AFL Round 7 – Essendon v Western Bulldogs: Power Forwards and the Last Five Overs

 

 

I watched Essendon v The Doggies on Saturday night. Being injured and away from home is like that. No footy function to distract me, nothing better to do.

Nothing against the Doggies, I was really barracking for them! If only because if they were ever not the underdogs I’d shit myself. The game was okay, I guess, but I might have seen a few things bigger than that, to do with AFL in general.

This is just a theory, but I’m putting it out there.

Watching a whole match on telly made me feel like my life was slipping away a little. Especially between five minutes in and the last quarter. I’ve felt that way about a lot of games lately. Then it hit: AFL’s become like watching One Day Cricket. Bit of a frenzy at the start, followed by lots of team processes. Where as in cricket, after the first few overs a team will settle into accumulating ones and twos, in footy they’re focusing on maintaining possession, chipping it around, working to game plans.

It’s that middle bit.

If everybody batted as recklessly as Warner, the Aussies would have no wickets left by the 30th over. Players just can’t go at the breakneck speeds, or play with first and last quarter intensity for a whole game.

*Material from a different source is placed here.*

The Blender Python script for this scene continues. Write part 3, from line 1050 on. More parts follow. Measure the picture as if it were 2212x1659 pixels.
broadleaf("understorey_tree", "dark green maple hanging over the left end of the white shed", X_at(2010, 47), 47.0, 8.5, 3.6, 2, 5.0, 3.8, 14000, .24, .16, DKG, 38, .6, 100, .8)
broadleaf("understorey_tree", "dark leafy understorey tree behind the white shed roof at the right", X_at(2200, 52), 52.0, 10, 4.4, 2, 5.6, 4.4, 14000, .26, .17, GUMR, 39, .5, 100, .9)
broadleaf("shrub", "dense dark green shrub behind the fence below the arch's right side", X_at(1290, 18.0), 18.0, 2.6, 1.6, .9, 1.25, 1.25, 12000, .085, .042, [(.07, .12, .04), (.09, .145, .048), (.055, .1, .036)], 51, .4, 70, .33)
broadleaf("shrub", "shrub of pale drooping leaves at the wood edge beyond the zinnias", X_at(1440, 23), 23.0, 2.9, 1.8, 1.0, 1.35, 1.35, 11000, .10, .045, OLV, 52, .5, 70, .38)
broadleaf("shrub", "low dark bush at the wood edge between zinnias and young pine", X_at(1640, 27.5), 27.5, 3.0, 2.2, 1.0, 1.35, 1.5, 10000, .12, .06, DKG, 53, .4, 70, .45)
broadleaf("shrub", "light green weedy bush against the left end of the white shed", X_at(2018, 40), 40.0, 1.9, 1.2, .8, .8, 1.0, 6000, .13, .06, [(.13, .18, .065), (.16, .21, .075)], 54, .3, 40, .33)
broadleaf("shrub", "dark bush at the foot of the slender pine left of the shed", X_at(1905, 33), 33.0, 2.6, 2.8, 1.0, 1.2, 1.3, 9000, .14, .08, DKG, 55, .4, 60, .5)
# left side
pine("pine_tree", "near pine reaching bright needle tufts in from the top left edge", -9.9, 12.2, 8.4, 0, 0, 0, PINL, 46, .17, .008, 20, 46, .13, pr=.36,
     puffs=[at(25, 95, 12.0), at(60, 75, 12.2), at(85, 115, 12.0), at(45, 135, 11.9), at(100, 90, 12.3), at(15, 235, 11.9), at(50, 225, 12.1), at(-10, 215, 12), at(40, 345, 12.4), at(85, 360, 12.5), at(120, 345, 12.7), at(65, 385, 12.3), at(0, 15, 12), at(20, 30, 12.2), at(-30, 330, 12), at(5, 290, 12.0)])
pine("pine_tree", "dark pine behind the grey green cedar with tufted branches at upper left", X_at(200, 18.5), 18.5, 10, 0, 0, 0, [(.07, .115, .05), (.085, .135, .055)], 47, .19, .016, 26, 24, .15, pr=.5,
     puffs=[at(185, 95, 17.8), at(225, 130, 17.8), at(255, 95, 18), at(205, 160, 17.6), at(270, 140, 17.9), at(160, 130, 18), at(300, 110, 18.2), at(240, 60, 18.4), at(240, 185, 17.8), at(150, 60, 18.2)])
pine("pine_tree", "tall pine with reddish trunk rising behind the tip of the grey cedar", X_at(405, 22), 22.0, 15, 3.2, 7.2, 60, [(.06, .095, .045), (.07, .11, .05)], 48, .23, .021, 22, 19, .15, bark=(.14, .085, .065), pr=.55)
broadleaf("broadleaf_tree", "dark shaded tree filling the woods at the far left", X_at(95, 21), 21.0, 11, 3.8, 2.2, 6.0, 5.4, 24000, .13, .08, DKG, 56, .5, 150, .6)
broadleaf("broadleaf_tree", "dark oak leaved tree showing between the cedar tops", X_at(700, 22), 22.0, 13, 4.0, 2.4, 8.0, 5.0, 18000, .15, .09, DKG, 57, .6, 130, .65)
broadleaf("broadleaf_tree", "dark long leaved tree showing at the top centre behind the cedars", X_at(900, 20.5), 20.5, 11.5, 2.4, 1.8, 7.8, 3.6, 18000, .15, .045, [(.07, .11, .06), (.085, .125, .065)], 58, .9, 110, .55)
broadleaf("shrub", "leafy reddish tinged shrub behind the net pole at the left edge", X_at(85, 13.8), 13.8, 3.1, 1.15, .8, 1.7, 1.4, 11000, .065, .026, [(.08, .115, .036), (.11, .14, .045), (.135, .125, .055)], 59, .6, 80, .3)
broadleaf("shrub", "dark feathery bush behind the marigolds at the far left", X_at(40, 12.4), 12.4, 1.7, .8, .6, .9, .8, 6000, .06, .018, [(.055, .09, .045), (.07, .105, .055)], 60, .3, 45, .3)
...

But, more so, there’s no urgency yet. “Don’t panic, we’re only a few down.” Or “We’re a few up, steady goes. Don’t let them back in.”

It’s only when one or both teams goes for the finish line that things heat up. A team that’s down sees time running out and starts going for it, taking risks, trying to hit sixes, even if it leads to turnovers, to being caught on the boundary. Then the other team has to match speed. That’s when bad kicks happen, and long bombs, and much more playing on and slapping the pill on the boot. That’s when players like Murphy and Fletcher come to the fore. When the game has to be read.

Sometimes, there’s ten intense minutes in the third, when one team gets four goals up, and the other feels it slipping away, when we’re lucky it happens in the death-throws.

Those moments become less about drills, patience and processes, more about instinct. Athletes are constantly outdone by footballers, lifeless drills are replaced by the adrenaline-filled game we were raised on.

Those last quarters are like a One Day Match’s penultimate overs. Everything goes up a notch, flows faster, becomes far more kinetic.

 

Beyond that, I thought of Cloke, goddamn it. Don’t like him, but he can play. If either the Doggies or the Bombers had a go-to like that they would win so many more games, and friends. Someone who doesn’t even have to mark it, just make a solid, overhead contest. The small men would kick more, the rebound out of their forward line wouldn’t be so easy, their half-backs would play-on far more.

The Doggies had it on a string in the last, attacked and attacked, driving long, penetrating kicks into Essendon marks, or Fletcher’s decisive fist, time and again. It was like watching almost any game of theirs for the past, hmm, how long as Chris Grant been retired? I dare say about the same amount of time they’ve not been making finals.

Long bombs without a power forward? Why not just invite Fletch around to dinner, feed him stake until his bloated, then let him leave with the silverware?

It was brilliant watching Bob Murphy show natural class and magic in the second half, but the blokes he gave it to had no target. Time and again they handballed and stabbed for ones and twos when there were game winning boundaries to be hit.

Power forwards are like the 4s and 6s of footy, they straighten everybody up. They get backmen chipping sideways less. And make the game more fun. Both Doggies and the Bombers need one.

 

Oh, and one last thing. I kept my telly on for around-the-ground highlights. Can someone tell me why, when the Swans beat Adelaide, they sang the Melbourne club song?